↓↓↓
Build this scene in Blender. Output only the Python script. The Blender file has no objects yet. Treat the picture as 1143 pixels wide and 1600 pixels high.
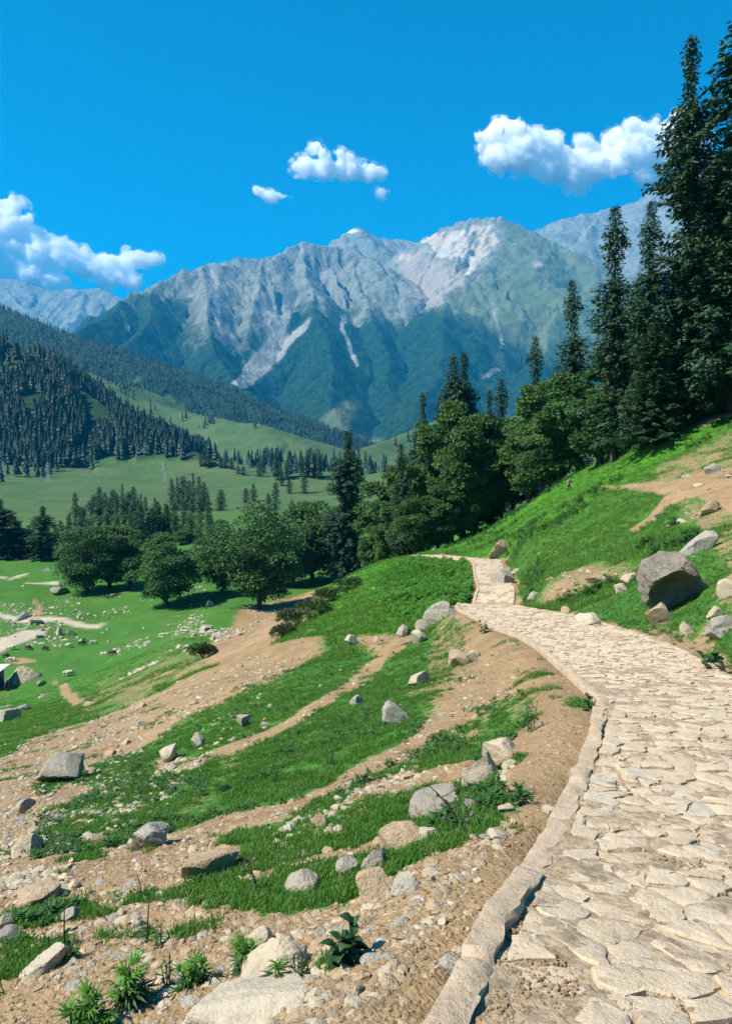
import bpy, bmesh, math, random
import numpy as np
from mathutils import Vector, Matrix, Euler
R = math.radians
PI = math.pi
scene = bpy.context.scene
C = scene.collection

# ---------------------------------------------------------------- camera
PITCH = math.atan(100 / 1200)
cam_data = bpy.data.cameras.new('camera')
cam_data.sensor_fit = 'VERTICAL'
cam_data.sensor_height = 36
cam_data.sensor_width = 36
cam_data.lens = 27
cam_data.clip_start = 0.1
cam_data.clip_end = 60000
cam = bpy.data.objects.new('camera', cam_data)
C.objects.link(cam)
cam.location = (0, 0, 0)
cam.rotation_euler = (PI / 2 - PITCH, 0, 0)
scene.camera = cam

# ---------------------------------------------------------------- sky, sun, exposure
SUN_AZ = R(-108)      # from +Y towards +X
SUN_EL = R(50)
world = bpy.data.worlds.new('World')
scene.world = world
world.use_nodes = True
nt = world.node_tree
nt.nodes.clear()
wo = nt.nodes.new('ShaderNodeOutputWorld')
bg = nt.nodes.new('ShaderNodeBackground')
sky = nt.nodes.new('ShaderNodeTexSky')
sky.sky_type = 'NISHITA'
sky.sun_disc = False
sky.sun_elevation = SUN_EL
sky.sun_rotation = SUN_AZ
sky.altitude = 2800
sky.air_density = 1.0
sky.dust_density = 0.0
sky.ozone_density = 3.0
hs = nt.nodes.new('ShaderNodeHueSaturation')
hs.inputs['Saturation'].default_value = 2.15
hs.inputs['Hue'].default_value = 0.48
nt.links.new(sky.outputs[0], hs.inputs['Color'])
nt.links.new(hs.outputs[0], bg.inputs['Color'])
bg.inputs['Strength'].default_value = 0.085
nt.links.new(bg.outputs[0], wo.inputs['Surface'])

sun_dir = Vector((math.sin(SUN_AZ) * math.cos(SUN_EL), math.cos(SUN_AZ) * math.cos(SUN_EL), math.sin(SUN_EL)))
sl = bpy.data.lights.new('sun', 'SUN')
sl.energy = 5.0
sl.angle = R(0.5)
sl.color = (1.0, 0.93, 0.82)
so = bpy.data.objects.new('sun', sl)
C.objects.link(so)
so.rotation_euler = sun_dir.to_track_quat('Z', 'Y').to_euler()

scene.view_settings.view_transform = 'Standard'
scene.view_settings.look = 'None'
scene.view_settings.gamma = 1
scene.view_settings.use_curve_mapping = False
scene.view_settings.exposure = 1.03
cy = scene.cycles
cy.use_denoising = True
cy.max_bounces = 40
cy.diffuse_bounces = 3
cy.glossy_bounces = 2
cy.transmission_bounces = 4
cy.transparent_max_bounces = 8
cy.volume_bounces = 40
cy.caustics_reflective = False
cy.caustics_refractive = False
cy.sample_clamp_indirect = 6

# ---------------------------------------------------------------- helpers
def tag(o, label=None, cat=None, group=None, kind=None):
    if label: o['label'] = label
    if cat: o['category'] = cat
    if group: o['group'] = group
    if kind: o['kind'] = kind
    return o

def np_mesh(name, V, F, smooth=False, mat=None):
    """mesh from an Nx3 array and a list of equal-size face arrays (tri and/or quad)"""
    me = bpy.data.meshes.new(name)
    V = np.asarray(V, dtype=np.float32)
    Fs = [np.asarray(f, dtype=np.int32) for f in (F if isinstance(F, (list, tuple)) else [F]) if len(f)]
    me.vertices.add(len(V))
    me.vertices.foreach_set('co', V.ravel())
    nl = sum(f.size for f in Fs)
    nf = sum(len(f) for f in Fs)
    me.loops.add(nl)
    me.polygons.add(nf)
    me.loops.foreach_set('vertex_index', np.concatenate([f.ravel() for f in Fs]))
    tot = np.concatenate([np.full(len(f), f.shape[1], np.int32) for f in Fs])
    start = np.concatenate([[0], np.cumsum(tot)[:-1]]).astype(np.int32)
    me.polygons.foreach_set('loop_start', start)
    me.polygons.foreach_set('use_smooth', np.full(nf, smooth, dtype=bool))
    me.update(calc_edges=True)
    if mat: me.materials.append(mat)
    return me

def link(name, me, parent=None, loc=None, rot=None, scale=None):
    o = bpy.data.objects.new(name, me)
    C.objects.link(o)
    if parent is not None: o.parent = parent
    if loc is not None: o.location = loc
    if rot is not None: o.rotation_euler = rot
    if scale is not None: o.scale = scale if hasattr(scale, '__len__') else (scale,) * 3
    return o

def attr(me, name, a):
    at = me.attributes.new(name, 'FLOAT', 'POINT')
    at.data.foreach_set('value', np.asarray(a, np.float32).ravel())

def _hash(ix, iy, seed):
    n = (ix.astype(np.int64) * 374761393 + iy.astype(np.int64) * 668265263 + seed * 974711) & 0x7fffffff
    n = ((n ^ (n >> 13)) * 1274126177) & 0x7fffffff
    n = n ^ (n >> 16)
    return (n & 0xffff).astype(np.float64) / 65535.0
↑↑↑
PROBLEM
Copy nothing but the lines from the first one in the listing through the line with "C = scene.collection", and omit the pictures.

RESULT FOR THIS EXERCISE
Build this scene in Blender. Output only the Python script. The Blender file has no objects yet. Treat the picture as 1143 pixels wide and 1600 pixels high.
import bpy, bmesh, math, random
import numpy as np
from mathutils import Vector, Matrix, Euler
R = math.radians
PI = math.pi
scene = bpy.context.scene
C = scene.collection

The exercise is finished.